Providing yet more evidence of his addiction to bad faith statements and severe allergy to context, Newton-Dunn goes on:
How did he ever find himself facing such a perverse predicament? The answer is political pressure. When the phone hacking scandal broke in 2011, then Labour leader Ed Miliband threw the kitchen sink at trying to bring down Rupert Murdoch’s News International.
How did the police come to discover that substantial payments had been made to serving officers by The Sun? Well, they were in documents that News UK sent to them. And it was Rupert Murdoch’s operation that both threw its journalists and their sources to the wolves and paid the bills to drag most of the hacks out of the mud. But Murdoch’s name doesn’t appear in Tom Newton-Dunn’s column because he’s a made-man in the Murdoch empire, handsomely rewarded for his service to The Sun with his cosy Times Radio job.
Another aspect of the Elveden trials that Newton-Dunn neglects to mention is the case of Clodagh Hartley, The Sun’s former Whitehall Editor, who was found not guilty of organising payments to a corrupt HMRC official in return for stories. During her trial, Newton-Dunn featured heavily in Hartley’s evidence.
She spoke of a poisonous atmosphere in The Sun’s Westminster team, claiming Newton-Dunn bullied her and stole credit for her work. She said he “succeeded in stealing contacts” from her and constantly demanded exclusive stories until she was forced to take time off to deal with the stress.
News UK responded to questions about Hartley’s evidence by saying:
We take staff welfare extremely seriously and adhere to the highest standards. Our processes are robust and whilst we do not discuss individual cases we are satisfied that the appropriate procedures were followed in this case and a suitable outcome achieved.
To which the only real response is a long and hollow laugh.
Court and politics reporter James Doleman has another perspective on Newton-Dunn and that trial:
It seems that Newton-Dunn has not recovered from his grudge-settling, revenge-seeking tendencies. Before bringing his Evening Standard column to a close by claiming that Keir Starmer is rubbish because something something Op Elveden and that John Kay was a Labour voter, he slips in this anecdote:
Just after he was elected to Parliament in 2015, two senior Sun executives offered Keir lunch in Westminster to suggest a truce. Starmer willingly agreed. It was suggested to him that he might like to apologise to the journalists whose lives he’d unlawfully turned upside down. Starmer said he would consider it. The apology never came.
Newton-Dunn assumes that little tidbit will make readers agree with him that Starmer is a rotter.

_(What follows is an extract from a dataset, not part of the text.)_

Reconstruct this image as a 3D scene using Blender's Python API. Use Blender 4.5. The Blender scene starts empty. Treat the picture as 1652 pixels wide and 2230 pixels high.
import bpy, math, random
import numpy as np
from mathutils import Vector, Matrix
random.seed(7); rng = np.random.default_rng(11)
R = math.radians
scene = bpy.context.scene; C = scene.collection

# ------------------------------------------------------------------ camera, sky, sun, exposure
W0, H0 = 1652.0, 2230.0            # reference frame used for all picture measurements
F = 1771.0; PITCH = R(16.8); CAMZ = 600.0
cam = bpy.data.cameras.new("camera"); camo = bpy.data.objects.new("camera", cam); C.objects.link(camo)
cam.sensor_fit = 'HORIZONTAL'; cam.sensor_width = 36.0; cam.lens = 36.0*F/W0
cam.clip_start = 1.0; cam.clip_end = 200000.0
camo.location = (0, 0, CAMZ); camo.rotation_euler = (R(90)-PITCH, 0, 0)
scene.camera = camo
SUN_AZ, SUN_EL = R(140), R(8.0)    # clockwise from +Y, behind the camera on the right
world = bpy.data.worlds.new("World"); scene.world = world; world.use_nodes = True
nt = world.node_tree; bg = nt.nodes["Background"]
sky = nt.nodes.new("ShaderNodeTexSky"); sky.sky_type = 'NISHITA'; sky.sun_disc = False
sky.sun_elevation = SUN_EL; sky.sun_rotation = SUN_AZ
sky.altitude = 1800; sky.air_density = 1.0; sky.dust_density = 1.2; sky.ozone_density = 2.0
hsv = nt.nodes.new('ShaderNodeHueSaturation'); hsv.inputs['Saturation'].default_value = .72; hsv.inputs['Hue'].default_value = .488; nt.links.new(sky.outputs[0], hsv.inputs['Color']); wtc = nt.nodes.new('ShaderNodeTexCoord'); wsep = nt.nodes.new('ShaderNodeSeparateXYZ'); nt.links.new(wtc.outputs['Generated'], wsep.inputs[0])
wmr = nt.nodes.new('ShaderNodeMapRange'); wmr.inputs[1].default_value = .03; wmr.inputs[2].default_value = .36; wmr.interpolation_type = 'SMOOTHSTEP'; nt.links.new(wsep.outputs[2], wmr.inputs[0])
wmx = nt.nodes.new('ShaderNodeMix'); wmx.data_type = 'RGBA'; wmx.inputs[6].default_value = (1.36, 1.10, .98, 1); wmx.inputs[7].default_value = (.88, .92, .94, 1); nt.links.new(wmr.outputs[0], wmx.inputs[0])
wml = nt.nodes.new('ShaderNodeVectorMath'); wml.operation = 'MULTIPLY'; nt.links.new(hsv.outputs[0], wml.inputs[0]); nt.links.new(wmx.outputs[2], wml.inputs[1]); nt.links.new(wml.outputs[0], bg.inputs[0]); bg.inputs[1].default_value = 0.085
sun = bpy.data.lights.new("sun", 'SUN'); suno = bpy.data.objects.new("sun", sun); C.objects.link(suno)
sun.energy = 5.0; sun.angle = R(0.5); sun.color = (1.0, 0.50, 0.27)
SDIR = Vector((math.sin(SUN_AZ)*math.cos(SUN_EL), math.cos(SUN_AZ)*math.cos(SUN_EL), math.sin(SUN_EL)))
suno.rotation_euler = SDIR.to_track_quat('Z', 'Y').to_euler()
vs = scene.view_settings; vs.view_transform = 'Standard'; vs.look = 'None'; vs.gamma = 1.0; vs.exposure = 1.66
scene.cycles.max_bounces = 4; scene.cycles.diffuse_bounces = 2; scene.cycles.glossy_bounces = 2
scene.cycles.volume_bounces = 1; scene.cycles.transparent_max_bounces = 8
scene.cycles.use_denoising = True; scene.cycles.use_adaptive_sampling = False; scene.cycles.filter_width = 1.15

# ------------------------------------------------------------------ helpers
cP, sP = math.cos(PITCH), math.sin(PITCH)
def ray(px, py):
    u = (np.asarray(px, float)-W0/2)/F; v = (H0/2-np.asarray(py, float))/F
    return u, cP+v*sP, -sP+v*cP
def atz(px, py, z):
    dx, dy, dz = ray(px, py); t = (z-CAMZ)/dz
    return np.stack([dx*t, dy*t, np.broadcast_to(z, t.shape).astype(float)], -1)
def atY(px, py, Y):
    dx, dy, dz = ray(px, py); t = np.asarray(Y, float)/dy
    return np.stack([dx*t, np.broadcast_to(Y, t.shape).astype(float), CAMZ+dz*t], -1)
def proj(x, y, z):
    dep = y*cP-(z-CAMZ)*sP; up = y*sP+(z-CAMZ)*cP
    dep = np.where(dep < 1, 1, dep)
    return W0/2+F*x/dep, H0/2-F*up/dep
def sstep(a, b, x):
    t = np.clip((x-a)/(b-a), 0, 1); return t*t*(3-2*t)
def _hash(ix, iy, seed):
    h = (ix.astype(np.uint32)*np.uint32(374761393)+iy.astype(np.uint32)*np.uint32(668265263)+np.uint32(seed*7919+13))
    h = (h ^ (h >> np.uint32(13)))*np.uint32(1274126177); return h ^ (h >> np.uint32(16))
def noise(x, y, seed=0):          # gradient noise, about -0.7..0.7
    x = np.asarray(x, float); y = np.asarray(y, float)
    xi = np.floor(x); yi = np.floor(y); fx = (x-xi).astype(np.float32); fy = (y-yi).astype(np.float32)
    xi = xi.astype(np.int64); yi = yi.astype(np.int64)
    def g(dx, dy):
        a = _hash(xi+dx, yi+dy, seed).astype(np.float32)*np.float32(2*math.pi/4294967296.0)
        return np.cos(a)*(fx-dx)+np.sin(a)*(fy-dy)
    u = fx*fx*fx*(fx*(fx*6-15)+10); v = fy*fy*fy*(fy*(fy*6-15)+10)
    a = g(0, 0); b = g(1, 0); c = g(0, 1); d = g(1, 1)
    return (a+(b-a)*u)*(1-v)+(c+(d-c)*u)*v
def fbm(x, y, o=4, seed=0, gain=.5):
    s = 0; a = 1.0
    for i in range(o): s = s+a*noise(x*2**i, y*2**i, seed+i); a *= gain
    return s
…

But, while I am no fan nor ever likely to be a fan of Keir Starmer, the story has a rather different effect on me.
That’s not the tale of some Sun executives deciding to offer Starmer an olive branch and having it knocked away; it’s the description of a mafia shakedown. “Nice newly acquired democratic mandate you’ve got there… be a shame if anything were to happen to it.”
Of all the half-truths, elisions, and distortions in Newton-Dunn’s piece, there’s one that stands out most:
Far be it from me, as a neutral commentator, to pronounce on whether Labour has the right leader.
Either Tom Newton-Dunn really believes that and he’s an idiot or he’s an even worse liar than I already knew he was. He should have asked his beloved mentor for more tutoring in deception.